Sydney.  Age: 4 1/2.  When we moved here, Sydney was 2 1/2, so really, India is what she knows as well.  But because she is a bit older, she is more influenced by Ani and James and their memories of the States.  All that being said, Sydney being Sydney has a confidence about her here.  She will go up to anybody and ask them anything.  When we were on holiday, we went back to the hotel after dinner and she pranced into the lobby and said with her hand on her hip to the three employees there, “Hi boys, I am back.”  That’s her.  She handles the food fine and doesn’t think much of all the different sights and smells to be seen and smelled.  It is what it is.  She does miss her grandparents and Nana and Papa dearly.  So there is a miss in her for our family, which at times does affect her outlook here.  She is aware that there are huge gaps of time between seeing them.  She has picked up more of the British lingo than any of the other kids.  Uses words like “straightaway”, “proper”, “trousers”, and “knickers”.  India is a colorful country that has poured its color into her.

James. Age: turns 6 in 4 days.  James came here shortly before his fourth birthday.  He is more grayscale compared to Sydney’s vibrant color.  That being said, he has transitioned here a bit more stealth than the other kids.  He moved here with a bit of concrete information about the States, but not enough to be solidified in things.  Like knowing a bit about different sports, currency, clothes, etc.  So, when he came here, he was inundated with new information.  Of course he was, we all were.  But because his foundation of what is “normal” in the States was not yet solid, he gets the components of life here mixed up with the States.  Maybe more in the first year than now, but it still shows.  Like soccer and football.  To him they’re essentially the same thing, yet he knows somehow their different.  Considering he’s never been in the States for a football season, he doesn’t know how it’s different.  The same with cricket and baseball.  There is a basket by the front door holding both a cricket and a baseball bat.  To him, as he reaches for either bat, it doesn’t matter which he grabs, so long as he gets to hit something. 

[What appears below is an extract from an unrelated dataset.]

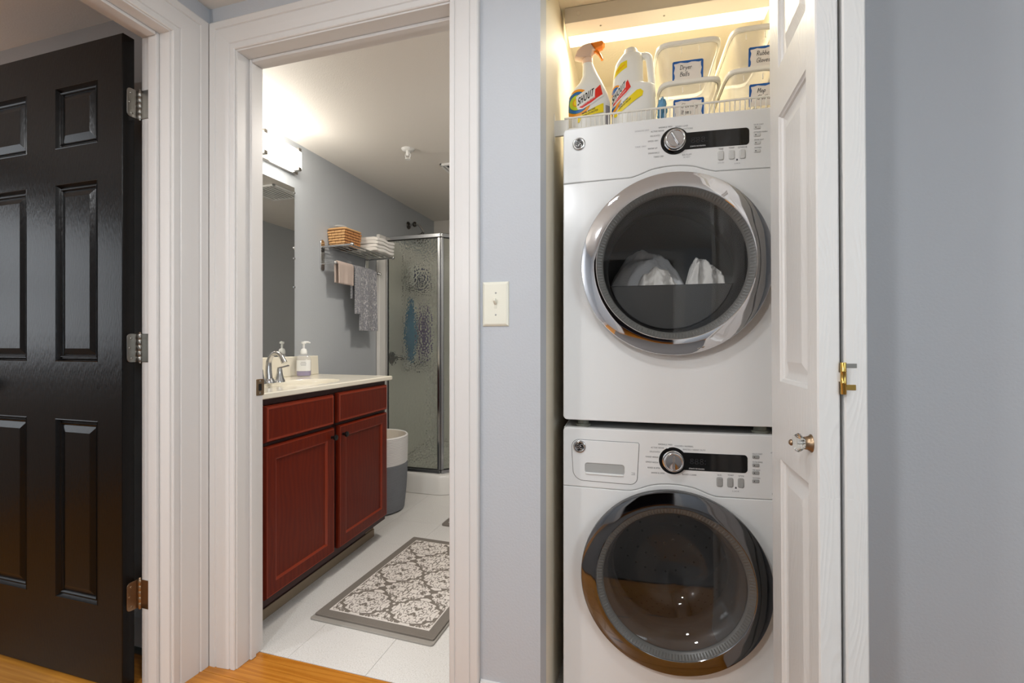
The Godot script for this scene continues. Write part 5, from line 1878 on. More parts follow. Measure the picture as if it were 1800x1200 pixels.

Ani. Age: turns 8 in 2 days.  I have saved Ani’s for last because she is the one that has been both the most delightful and the most painful to watch take in all that is different here.  My Ani girl is full of questions. She has had a hard time not asking sweeping questions like, “Why are Indians so rude?” (because she loathes it when they touch her, tweek her cheeks, and take photos of her) or “Just because I have white skin, why does everyone think I am so special?”.  She has asked Jayson and I, “Why in the States do we have a lot less than some people, and here why do we have more than most everyone else?”   Or “Mommy, why do Muslim women want to cover themselves?” or “How come Hindu people worship something that looks so weird?”  These types of questions come all the time.  Some days, I don’t know how to answer them.  Some days I do okay.  Explaining poverty, skin color, and different religions to a child is hard.  Living in the tension of poverty, skin color, and different religions can be a bit overwhelming.  She is the most patriotic child I have ever met.  She has a warped perception that all things good are in the States.  I get really wound up when she goes there.  But she does not like that she is so far away from her family and dear friends.  She does not like the fact that she gets the runs quite frequently.  She does not like the fact that she feels different here, that she stands out.  So, I give her space to hold the States up a bit higher than she should.  Even though she struggles here, she is the one I most foresee living in a cross-cultural setting when she is older. She’s really compassionate.  And she feels sad that there are a lot of people that “go without” here.  She feels like it’s really important that we are here doing the work that we are doing.  

Whew, I made it.  This blog is really long.  I don’t know how to make it shorter though. The length being what it is, I am sure I have left some major gaps, but it’s a good start.  And with that, I say goodnight dear friends.